Moody's also affirms the ratings on $49.2 million of notes
New York, December 04, 2015 -- Moody's Investors Service has upgraded the ratings on the following notes
issued by NewStar Commercial Loan Trust 2007-1:
U.S. $24,000,000 Class B Notes Due 2022,
Upgraded to Aaa (sf); previously on June 30, 2014 Confirmed
at Aa1 (sf)
U.S. $58,500,000 Class C Notes Due 2022,
Upgraded to Aaa (sf); previously on June 30, 2014 Confirmed
at A2 (sf)
U.S. $27,000,000 Class D Notes Due 2022,
Upgraded to A1 (sf); previously on June 30, 2014 Confirmed
at Baa2 (sf)
U.S. $29,100,000 Class E Notes Due 2022,
Upgraded to Ba1 (sf); previously on June 14, 2013 Upgraded
to Ba2 (sf)
Moody's also affirmed the ratings on the following notes:
U.S. $336,500,000 Class A-1 Notes
Due 2022 (current outstanding balance of $37,428,003),
Affirmed Aaa (sf); previously on June 14, 2013 Affirmed Aaa
(sf)
U.S. $100,000,000 Class A-2 Notes
Due 2022 (current outstanding balance of $11,773,922),
Affirmed Aaa (sf); previously on June 14, 2013 Affirmed Aaa
(sf)
NewStar Commercial Loan Trust 2007-1, issued in June 2007,
is a collateralized loan obligation backed primarily by a portfolio of
senior secured loans issued by middle market obligors. The transaction's
reinvestment period ended in June 2013.
RATINGS RATIONALE
These rating actions are primarily a result of deleveraging of the senior
notes and an increase in the transaction's over-collateralization
(OC) ratios since May 2015. The Class A notes have been paid down
by approximately 62% or $79.5 million since that
time. Based on Moody's calculations, the implied over-collateralization
ratios for the Class A, Class B, Class C, and Class
D, and Class E notes are 439.19%, 295.20%,
164.07%, 136.16%, and 115.06%,
respectively, versus May 2015 levels of 230.59%,
194.35%, 140.52%, 124.59%,
and 111.03%, respectively.
Methodology Used for the Rating Action
The principal methodology used in these ratings was "Moody's Global Approach
to Rating Collateralized Loan Obligations" published in September
2015. Please see the Credit Policy page on www.moodys.com
for a copy of this methodology.
Factors that Would Lead to an Upgrade or Downgrade of the Rating:
This transaction is subject to a number of factors and circumstances that
could lead to either an upgrade or downgrade of the ratings:
1) Macroeconomic uncertainty: CLO performance is subject to a) uncertainty
about credit conditions in the general economy and b) the large concentration
of upcoming speculative-grade debt maturities, which could
make refinancing difficult for issuers.
2) Collateral Manager: Performance can also be affected positively
or negatively by a) the manager's investment strategy and behavior
and b) differences in the legal interpretation of CLO documentation by
different transactional parties owing to embedded ambiguities.

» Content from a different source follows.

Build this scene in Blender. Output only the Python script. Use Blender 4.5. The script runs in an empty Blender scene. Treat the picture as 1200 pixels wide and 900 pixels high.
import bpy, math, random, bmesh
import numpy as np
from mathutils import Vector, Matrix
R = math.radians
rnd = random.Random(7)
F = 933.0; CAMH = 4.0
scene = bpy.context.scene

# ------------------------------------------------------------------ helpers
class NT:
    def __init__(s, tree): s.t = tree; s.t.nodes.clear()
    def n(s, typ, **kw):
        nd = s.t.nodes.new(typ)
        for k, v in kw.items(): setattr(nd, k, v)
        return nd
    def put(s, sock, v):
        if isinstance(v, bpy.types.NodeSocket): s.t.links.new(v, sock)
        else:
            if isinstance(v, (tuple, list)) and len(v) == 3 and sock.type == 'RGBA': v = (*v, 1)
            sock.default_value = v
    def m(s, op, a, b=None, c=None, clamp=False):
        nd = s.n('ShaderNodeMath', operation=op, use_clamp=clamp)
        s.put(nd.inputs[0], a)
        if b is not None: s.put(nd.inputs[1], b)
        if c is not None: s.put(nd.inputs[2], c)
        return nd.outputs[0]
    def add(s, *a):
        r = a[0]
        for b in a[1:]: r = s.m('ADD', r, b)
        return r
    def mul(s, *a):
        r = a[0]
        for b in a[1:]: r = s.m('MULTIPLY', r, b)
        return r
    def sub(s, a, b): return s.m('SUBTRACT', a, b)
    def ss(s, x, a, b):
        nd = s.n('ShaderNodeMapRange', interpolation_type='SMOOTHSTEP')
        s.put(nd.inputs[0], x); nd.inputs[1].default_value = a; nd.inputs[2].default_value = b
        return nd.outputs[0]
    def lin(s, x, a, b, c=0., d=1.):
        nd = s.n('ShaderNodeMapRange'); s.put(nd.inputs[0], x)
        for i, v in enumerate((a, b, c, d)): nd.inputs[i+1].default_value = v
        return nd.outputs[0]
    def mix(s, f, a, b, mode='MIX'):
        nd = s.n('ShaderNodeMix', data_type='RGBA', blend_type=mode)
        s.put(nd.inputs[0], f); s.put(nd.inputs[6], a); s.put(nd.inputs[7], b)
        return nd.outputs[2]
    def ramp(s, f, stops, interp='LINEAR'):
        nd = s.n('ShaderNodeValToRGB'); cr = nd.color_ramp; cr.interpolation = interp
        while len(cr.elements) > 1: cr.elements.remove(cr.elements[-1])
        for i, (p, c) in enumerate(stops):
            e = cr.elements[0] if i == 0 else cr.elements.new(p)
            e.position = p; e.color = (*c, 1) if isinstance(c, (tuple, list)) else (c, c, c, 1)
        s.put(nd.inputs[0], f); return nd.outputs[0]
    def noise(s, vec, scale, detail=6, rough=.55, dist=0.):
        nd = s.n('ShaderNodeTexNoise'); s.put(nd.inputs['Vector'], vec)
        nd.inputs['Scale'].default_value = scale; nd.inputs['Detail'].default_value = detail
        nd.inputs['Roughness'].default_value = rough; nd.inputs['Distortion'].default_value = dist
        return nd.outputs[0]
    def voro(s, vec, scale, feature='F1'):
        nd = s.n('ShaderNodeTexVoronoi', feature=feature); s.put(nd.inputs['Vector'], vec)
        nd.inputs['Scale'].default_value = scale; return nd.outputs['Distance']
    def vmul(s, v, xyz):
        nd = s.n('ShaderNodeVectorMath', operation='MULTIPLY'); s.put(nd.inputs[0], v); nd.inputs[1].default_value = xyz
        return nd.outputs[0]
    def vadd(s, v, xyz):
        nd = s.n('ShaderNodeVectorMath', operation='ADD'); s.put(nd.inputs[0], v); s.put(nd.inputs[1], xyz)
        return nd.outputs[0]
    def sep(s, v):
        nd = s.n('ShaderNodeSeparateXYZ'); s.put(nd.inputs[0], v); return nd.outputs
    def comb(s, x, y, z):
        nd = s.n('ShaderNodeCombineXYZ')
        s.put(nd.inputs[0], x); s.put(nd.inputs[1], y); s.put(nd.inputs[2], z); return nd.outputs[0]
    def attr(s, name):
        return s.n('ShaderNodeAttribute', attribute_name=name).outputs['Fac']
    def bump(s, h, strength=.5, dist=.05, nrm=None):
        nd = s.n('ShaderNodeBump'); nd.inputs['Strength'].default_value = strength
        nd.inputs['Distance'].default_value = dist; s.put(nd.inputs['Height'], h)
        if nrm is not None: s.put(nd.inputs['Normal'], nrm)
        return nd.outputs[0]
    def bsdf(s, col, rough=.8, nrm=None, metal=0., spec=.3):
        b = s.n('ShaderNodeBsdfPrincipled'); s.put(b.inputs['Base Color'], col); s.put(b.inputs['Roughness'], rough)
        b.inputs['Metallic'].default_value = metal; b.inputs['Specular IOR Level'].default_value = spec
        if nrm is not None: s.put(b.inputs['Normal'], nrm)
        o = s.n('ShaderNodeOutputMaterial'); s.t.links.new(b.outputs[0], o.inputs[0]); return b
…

3) Collateral credit risk: A shift towards collateral of better
credit quality, or better credit performance of assets collateralizing
the transaction than Moody's current expectations, can lead
to positive CLO performance. Conversely, a negative shift
in credit quality or performance of the collateral can have adverse consequences
for CLO performance.
4) Deleveraging: An important source of uncertainty in this transaction
is whether deleveraging from unscheduled principal proceeds will continue
and at what pace. Deleveraging of the CLO could accelerate owing
to high prepayment levels in the loan market and/or collateral sales by
the manager, which could have a significant impact on the notes'
ratings. Note repayments that are faster than Moody's current
expectations will usually have a positive impact on CLO notes, beginning
with those with the highest payment priority.
5) Sensitivity to default timing scenarios: The junior and mezzanine
notes in this CLO rely significantly on excess interest for additional
credit enhancement. However, the availability of such credit
enhancement from excess interest is subject to uncertainty relating to
the timing and the amount of defaults, and the transaction could
be negatively affected if the timing of defaults differs from Moody's
assumptions. Moody's modeled additional scenarios using concentrated
default timing profiles to assess the sensitivity of the notes'
ratings to volatility in the amount of excess interest available after
defaults.
6) Exposure to credit estimates: The deal contains a large number
of securities whose default probabilities Moody's has assessed through
credit estimates. If Moody's does not receive the necessary information
to update its credit estimates in a timely fashion, the transaction
could be negatively affected by any default probability adjustments Moody's
assumes in lieu of updated credit estimates.
In addition to the base case analysis, Moody's also conducted sensitivity
analyses to test the impact of a number of default probabilities on the
rated notes relative to the base case modeling results, which may
be different from the current public ratings of the notes. Below
is a summary of the impact of different default probabilities (expressed
in terms of WARF) on all of the rated notes (by the difference in the
number of notches versus the current model output, for which a positive
difference corresponds to lower expected loss):
Moody's Adjusted WARF -- 20% (3380)
Class A-1: 0
Class A-2: 0
Class B: 0
Class C: 0
Class D: +2
Class E: +1
Moody's Adjusted WARF + 20% (5071)
Class A-1: 0
Class A-2: 0
Class B: 0
Class C: 0
Class D: -2
Class E: -1
Loss and Cash Flow Analysis:
Moody's modeled the transaction using a cash flow model based on
the Binomial Expansion Technique, as described in "Moody's Global
Approach to Rating Collateralized Loan Obligations."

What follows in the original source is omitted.